Reporter: Teddy Gumilar | Editor: Tri Adi
JAKARTA. Dana pendamping kredit pengelolaan hutan tanaman rakyat (HTR) yang disediakan pemerintah dan dikelola Badan Layanan Umum (BLU) Kehutanan sebesar Rp 2,6 triliun belum juga tersalurkan. Padahal, dana ini sudah ada sejak 2008.
BLU ini diniatkan sebagai pengganti peran perbankan dalam menyalurkan kredit ke sektor kehutanan khususnya HTR. Sebab, bank tidak pernah mau memberikan kredit lantaran sektor kehutanan dipandang penuh resiko. “Jangankan buat masyarakat, untuk industri saja bank tidak mau memberikan kredit,” tukas Dirjen Bina Produksi Kehutanan Kemenhut Hadi Daryanto di Jakarta (19/5).

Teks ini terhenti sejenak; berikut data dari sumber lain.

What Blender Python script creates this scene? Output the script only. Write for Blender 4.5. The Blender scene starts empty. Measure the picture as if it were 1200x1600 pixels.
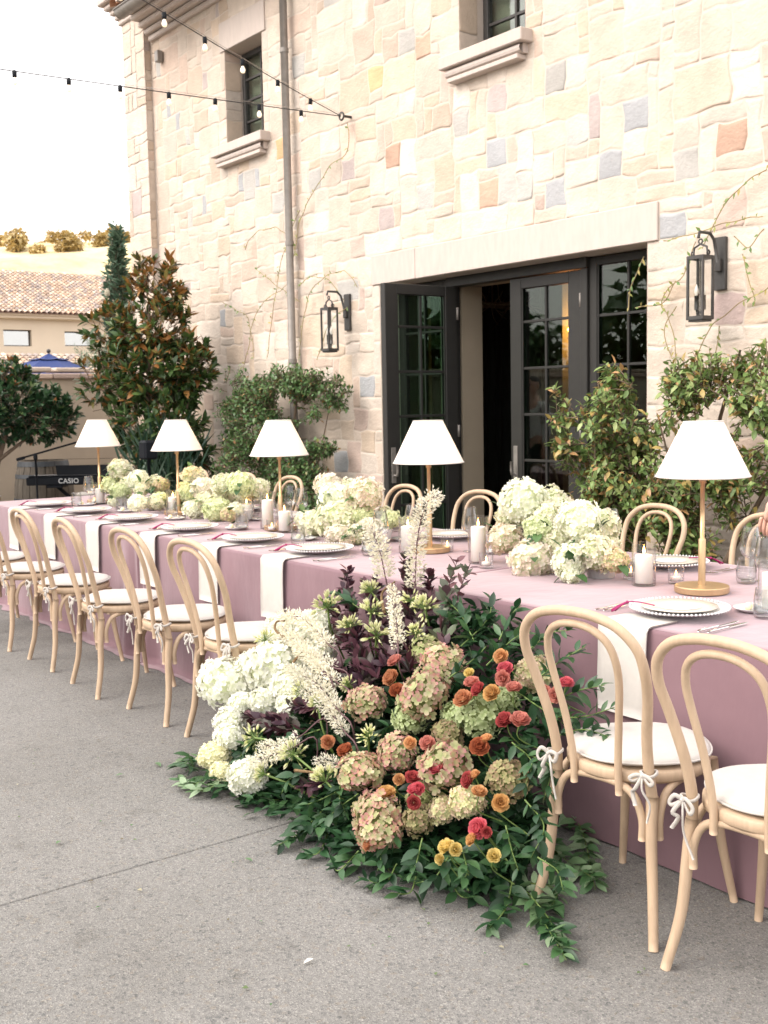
import bpy, math, random
import numpy as np
from mathutils import Vector, Matrix, Quaternion, noise
from math import sin, cos, pi, radians as RAD
R = random.Random(7)
S = bpy.context.scene
COL = S.collection

# ------------------------------------------------------------------ camera
cam_d = bpy.data.cameras.new('camera'); cam = bpy.data.objects.new('camera', cam_d); COL.objects.link(cam)
S.camera = cam
YAW, PIT, ROL, FPX = RAD(-52.87), RAD(-5.65), RAD(-1.11), 1741.0
_f = Vector((sin(YAW)*cos(PIT), cos(YAW)*cos(PIT), sin(PIT)))
_r0 = Vector((cos(YAW), -sin(YAW), 0)); _u0 = _r0.cross(_f)
_r = _r0*cos(ROL) + _u0*sin(ROL); _u = -_r0*sin(ROL) + _u0*cos(ROL)
m = Matrix.Identity(4)
for i in range(3):
    m[i][0] = _r[i]; m[i][1] = _u[i]; m[i][2] = -_f[i]
m[2][3] = 1.5
cam.matrix_world = m
cam_d.sensor_fit = 'VERTICAL'; cam_d.sensor_height = 36.0; cam_d.lens = 36.0*FPX/1600.0
cam_d.clip_start = 0.05; cam_d.clip_end = 2000
cam_d.dof.use_dof = True; cam_d.dof.focus_distance = 3.75; cam_d.dof.aperture_fstop = 8.0

# ------------------------------------------------------------------ light
SUN_EL, SUN_AZ = RAD(42), RAD(195)
w = bpy.data.worlds.new('World'); S.world = w; w.use_nodes = True
nt = w.node_tree; bg = nt.nodes['Background']
sky = nt.nodes.new('ShaderNodeTexSky'); sky.sky_type = 'NISHITA'; sky.sun_disc = False
sky.sun_elevation = SUN_EL; sky.sun_rotation = SUN_AZ
sky.air_density = 0.7; sky.dust_density = 6.0; sky.ozone_density = 0.6
# thin bright overcast over the clear-sky model: a pale, almost even veil
veil = nt.nodes.new('ShaderNodeMix'); veil.data_type = 'RGBA'; veil.inputs[0].default_value = 0.80
nt.links.new(sky.outputs[0], veil.inputs[6]); veil.inputs[7].default_value = (7.3, 7.0, 6.8, 1)
nt.links.new(veil.outputs[2], bg.inputs[0]); bg.inputs[1].default_value = 0.15
sd = bpy.data.lights.new('sun', 'SUN'); sd.energy = 0.85; sd.angle = RAD(40); sd.color = (1.0, 0.94, 0.88)
sun = bpy.data.objects.new('sun', sd); COL.objects.link(sun)
sv = Vector((sin(SUN_AZ)*cos(SUN_EL), cos(SUN_AZ)*cos(SUN_EL), sin(SUN_EL)))
sun.rotation_euler = sv.to_track_quat('Z', 'Y').to_euler()
S.view_settings.view_transform = 'Standard'; S.view_settings.look = 'None'
S.view_settings.exposure = 1.40; S.view_settings.gamma = 1.0
S.view_settings.use_curve_mapping = False
S.cycles.max_bounces = 10; S.cycles.transparent_max_bounces = 24
S.cycles.caustics_reflective = False; S.cycles.caustics_refractive = False

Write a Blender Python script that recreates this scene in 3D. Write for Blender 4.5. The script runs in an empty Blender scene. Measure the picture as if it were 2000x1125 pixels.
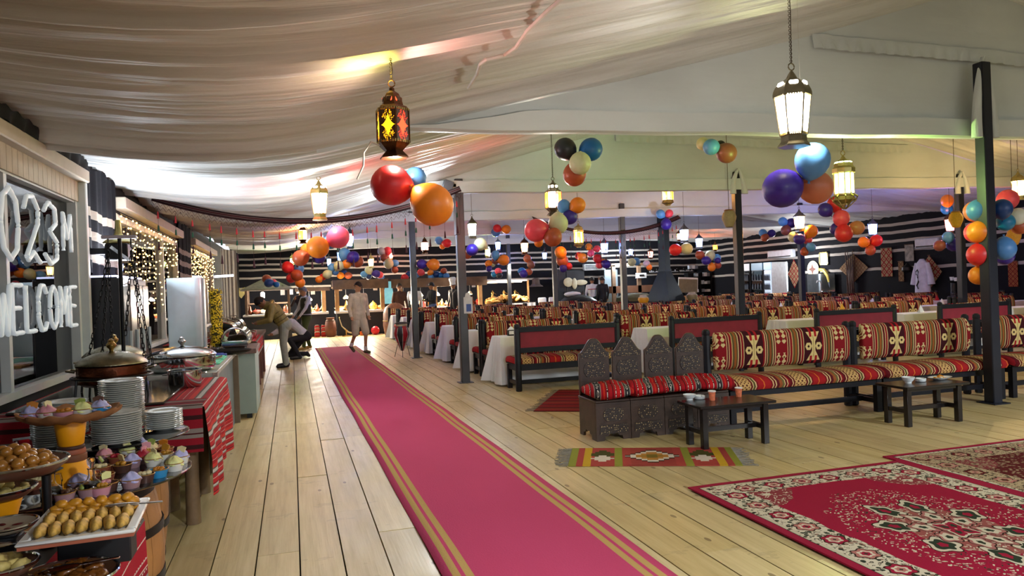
import bpy, bmesh, math, random
from math import sin, cos, pi, radians, sqrt, atan2
from mathutils import Vector, Matrix, noise
random.seed(7)
S = bpy.context.scene
COL = S.collection

# ------------------------------------------------------------------ camera
FPX, CAMH = 1440.0, 1.5
YAW, PITCH, ROLL = radians(16.65), radians(-0.11), radians(2.125)
_f = Vector((sin(YAW) * cos(PITCH), cos(YAW) * cos(PITCH), sin(PITCH)))
_r = Vector((cos(YAW), -sin(YAW), 0))
_d = _f.cross(_r)
_r2 = cos(ROLL) * _r + sin(ROLL) * _d
_d2 = -sin(ROLL) * _r + cos(ROLL) * _d
CAMPOS = Vector((0, 0, CAMH))
cam_data = bpy.data.cameras.new('camera')
cam_data.sensor_width = 36.0
cam_data.lens = FPX / 2000 * 36
cam_data.clip_end = 200
cam_data.clip_start = 0.05
cam = bpy.data.objects.new('camera', cam_data)
cam.matrix_world = Matrix(((_r2.x, -_d2.x, -_f.x, 0), (_r2.y, -_d2.y, -_f.y, 0), (_r2.z, -_d2.z, -_f.z, CAMH), (0, 0, 0, 1)))
COL.objects.link(cam)
S.camera = cam

# ------------------------------------------------------------------ world, exposure
S.view_settings.view_transform = 'Standard'
S.view_settings.look = 'None'
S.view_settings.gamma = 1
S.view_settings.use_curve_mapping = False
S.view_settings.exposure = 0.56
W = bpy.data.worlds.new('world')
S.world = W
W.use_nodes = True
W.node_tree.nodes['Background'].inputs[0].default_value = (0.80, 0.84, 0.92, 1)
W.node_tree.nodes['Background'].inputs[1].default_value = 1.1
LIGHT_GAIN = 5.0
cy = S.cycles
cy.max_bounces, cy.diffuse_bounces, cy.glossy_bounces, cy.transmission_bounces, cy.transparent_max_bounces = 6, 3, 2, 5, 6
cy.caustics_reflective = cy.caustics_refractive = False
cy.use_adaptive_sampling = True
cy.adaptive_threshold = .1

def light(name, kind, loc, power, col=(1, .98, .95), size=.1, target=None, angle=100, blend=.6):
    d = bpy.data.lights.new(name, kind)
    d.energy = power * LIGHT_GAIN
    d.color = col
    if kind == 'AREA':
        d.size = size
    else:
        d.shadow_soft_size = size
    if kind == 'SPOT':
        d.spot_size = radians(angle)
        d.spot_blend = blend
    o = bpy.data.objects.new(name, d)
    o.location = loc
    if target is not None:
        o.rotation_euler = (Vector(target) - Vector(loc)).to_track_quat('-Z', 'Y').to_euler()
    COL.objects.link(o)
    return o

# ------------------------------------------------------------------ back-projection of measured points
def ray(u, v):
    return _r2 * ((u - 1000) / FPX) + _d2 * ((v - 562.5) / FPX) + _f
def atz(u, v, z=0.0):
    d = ray(u, v); return CAMPOS + d * ((z - CAMH) / d.z)
def aty(u, v, y):
    d = ray(u, v); return CAMPOS + d * (y / d.y)
def atx(u, v, x):
    d = ray(u, v); return CAMPOS + d * (x / d.x)
def atd(u, v, depth):
    return CAMPOS + ray(u, v) * depth

# ------------------------------------------------------------------ colours and materials
def lin(c):
    c = c.lstrip('#')
    v = [int(c[i:i + 2], 16) / 255 for i in (0, 2, 4)]
    return tuple(x / 12.92 if x <= .04045 else ((x + .055) / 1.055) ** 2.4 for x in v) + (1.0,)

_mats = {}
class X:
    """a socket in a node tree with arithmetic"""
    def __init__(s, nt, k): s.nt, s.k = nt, k
    def m(s, op, *o):
        n = s.nt.nodes.new('ShaderNodeMath'); n.operation = op
        s.nt.links.new(s.k, n.inputs[0])
        for i, v in enumerate(o):
            if isinstance(v, X): s.nt.links.new(v.k, n.inputs[i + 1])
            else: n.inputs[i + 1].default_value = v
        return X(s.nt, n.outputs[0])
    def __add__(s, o): return s.m('ADD', o)
    def __radd__(s, o): return s.m('ADD', o)
    def __sub__(s, o): return s.m('SUBTRACT', o)
    def __rsub__(s, o): return (s * -1.0) + o
    def __mul__(s, o): return s.m('MULTIPLY', o)
    def __rmul__(s, o): return s.m('MULTIPLY', o)
    def __truediv__(s, o): return s.m('DIVIDE', o)
    def __lt__(s, o): return s.m('LESS_THAN', o)
    def __gt__(s, o): return s.m('GREATER_THAN', o)
    def abs(s): return s.m('ABSOLUTE')
    def fr(s): return s.m('FRACT')
    def floor(s): return s.m('FLOOR')
    def sin(s): return s.m('SINE')
    def mn(s, o): return s.m('MINIMUM', o)
    def mx(s, o): return s.m('MAXIMUM', o)
    def pp(s, o): return s.m('PINGPONG', o)
    def sqrt(s): return s.m('SQRT')

class NT:
    """a new principled material with helpers"""
    def __init__(s, name, rough=.6, metal=0.0):
        s.mat = bpy.data.materials.new(name); s.mat.use_nodes = True
        s.nt = s.mat.node_tree; s.b = s.nt.nodes['Principled BSDF']
        s.b.inputs['Roughness'].default_value = rough
        s.b.inputs['Metallic'].default_value = metal
        _mats[name] = s.mat
    def new(s, t): return s.nt.nodes.new(t)
    def ln(s, a, b): s.nt.links.new(a.k if isinstance(a, X) else a, b)
    def coord(s, kind='Object'):
        if kind == 'Position': k = s.new('ShaderNodeNewGeometry').outputs['Position']
        else: k = s.new('ShaderNodeTexCoord').outputs[kind]
        return k
    def xyz(s, vec):
        n = s.new('ShaderNodeSeparateXYZ'); s.ln(vec, n.inputs[0])
        return [X(s.nt, o) for o in n.outputs]
    def vec(s, x, y, z=0.0):
        n = s.new('ShaderNodeCombineXYZ')
        for i, v in enumerate((x, y, z)):
            if isinstance(v, X): s.ln(v, n.inputs[i])
            else: n.inputs[i].default_value = v
        return n.outputs[0]
    def noise(s, vec, scale=5, detail=3, rough=.5, out='Fac'):
        n = s.new('ShaderNodeTexNoise'); s.ln(vec, n.inputs['Vector'])
        n.inputs['Scale'].default_value = scale; n.inputs['Detail'].default_value = detail
        n.inputs['Roughness'].default_value = rough
        return X(s.nt, n.outputs[out])
    def vor(s, vec, scale=5, out='Distance', feat='F1', rnd=1.0):
        n = s.new('ShaderNodeTexVoronoi'); n.feature = feat; s.ln(vec, n.inputs['Vector'])
        n.inputs['Scale'].default_value = scale; n.inputs['Randomness'].default_value = rnd
        return X(s.nt, n.outputs[out])
    def mapv(s, vec, scale=(1, 1, 1), loc=(0, 0, 0), rot=(0, 0, 0)):
        n = s.new('ShaderNodeMapping'); s.ln(vec, n.inputs[0])
        n.inputs['Scale'].default_value = scale; n.inputs['Location'].default_value = loc
        n.inputs['Rotation'].default_value = rot
        return n.outputs[0]
    def ramp(s, fac, stops, const=False):
        n = s.new('ShaderNodeValToRGB'); s.ln(fac, n.inputs[0])
        r = n.color_ramp
        if const: r.interpolation = 'CONSTANT'
        while len(r.elements) < len(stops): r.elements.new(1)
        for e, (p, c) in zip(r.elements, stops):
            e.position = p; e.color = lin(c) if isinstance(c, str) else c
        return X(s.nt, n.outputs[0])
    def mix(s, fac, a, b, mode='MIX'):
        n = s.new('ShaderNodeMix'); n.data_type = 'RGBA'; n.blend_type = mode
        for sock, v in ((n.inputs[0], fac), (n.inputs[6], a), (n.inputs[7], b)):
            if isinstance(v, X): s.ln(v, sock)
            elif isinstance(v, str): sock.default_value = lin(v)
            else: sock.default_value = v
        return X(s.nt, n.outputs[2])
    def color(s, c): s.ln(c, s.b.inputs['Base Color'])
    def bump(s, h, strength=.3, dist=.01):
        n = s.new('ShaderNodeBump'); n.inputs['Strength'].default_value = strength
        n.inputs['Distance'].default_value = dist
        s.ln(h, n.inputs['Height']); s.ln(n.outputs[0], s.b.inputs['Normal'])
    def rnd(s):
        return X(s.nt, s.new('ShaderNodeObjectInfo').outputs['Random'])

def mat(name, col='#808080', rough=.6, metal=0.0, var=.12, scale=9, bump=0.0, emit=None, es=0.0, coat=0.0,
        trans=0.0, alpha=1.0, sheen=0.0, spec=None, sss=0.0, ior=None):
    if name in _mats: return _mats[name]
    t = NT(name, rough, metal)
    b = t.b
    if var > 0:
        c = t.coord('Object')
        n = t.noise(c, scale, 4)
        col4 = lin(col)
        lo = tuple(x * (1 - var) for x in col4[:3]) + (1,); hi = tuple(min(1, x * (1 + var)) for x in col4[:3]) + (1,)
        t.color(t.ramp(n, [(.3, lo), (.7, hi)]))
        if bump: t.bump(t.noise(c, scale * 6, 3), bump)
    else:
        b.inputs['Base Color'].default_value = lin(col)
    if emit:
        b.inputs['Emission Color'].default_value = lin(emit); b.inputs['Emission Strength'].default_value = es
    b.inputs['Coat Weight'].default_value = coat
    b.inputs['Transmission Weight'].default_value = trans
    b.inputs['Alpha'].default_value = alpha
    b.inputs['Sheen Weight'].default_value = sheen
    if sss:
        b.inputs['Subsurface Weight'].default_value = sss; b.inputs['Subsurface Scale'].default_value = .02
    if spec is not None: b.inputs['Specular IOR Level'].default_value = spec
    if ior: b.inputs['IOR'].default_value = ior
    return t.mat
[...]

Penyebabnya, pertama, tanah tidak bisa menjadi kolateral. Kedua, investasi di bidang kehutanan adalah investasi jangka panjang. Sementara sumber dana bank berasal dari deposito yang tenornya bulanan atau 1 tahun. Terakhir, hutan yang rawan kebakaran dan rawan pencurian membuat bank semakin enggan mengucurkan kredit.
Nahasnya, keberadaan BLU ini belum dimanfaatkan secara maksimal oleh pemegang ijin HTR. pasalnya, BLU hanya ada di Jakarta. Sementara hampir sebagian besar lokasi HTR tersebar di luar Jawa. Hadi bilang, pihaknya sudah pernah mencoba menjalin kerjasama dengan BRI. Namun BRI meminta fee. bunga BLU 6% sesuai LPS. BR minta 2% belum termasuk manajemen fee. “Kami sedang merintis untuk bekerjasama dengan BPR,” ungkapnya. Sayang Hadi tidak bisa memastikan kapan dana BLU bisa disalurkan.
Hingga saat ini baru tiga lembaga yang mengajukan proposal pendanaan senilai Rp 7,2 miliar dengan luas total sekitar 8.000 hektar. Ketiga lembaga tersebut adalah Koperasi Madina untuk mengembangkan Hutan Tanaman Rakyat di Sumatera Utara, koperasi di Maluku Utara juga untuk pengembangan HTR, dan PT Cipta Mas yang akan mengembangkan HTI di Provinsi Sumatera Selatan. Saat ini dephut belum juga selesai melakukan verifikasi kelayakan usaha terhadap ketiga lembaga tersebut.
Luas hutan tanaman industri termasuk HTR di Indonesia mencapai 4,3 juta hektare. Lewat fasilitas pendanaan, pemerintah berharap bisa menambal defisit bahan baku kayu sebesar kurang lebih 71,85 juta m3 per tahun bisa teratasi.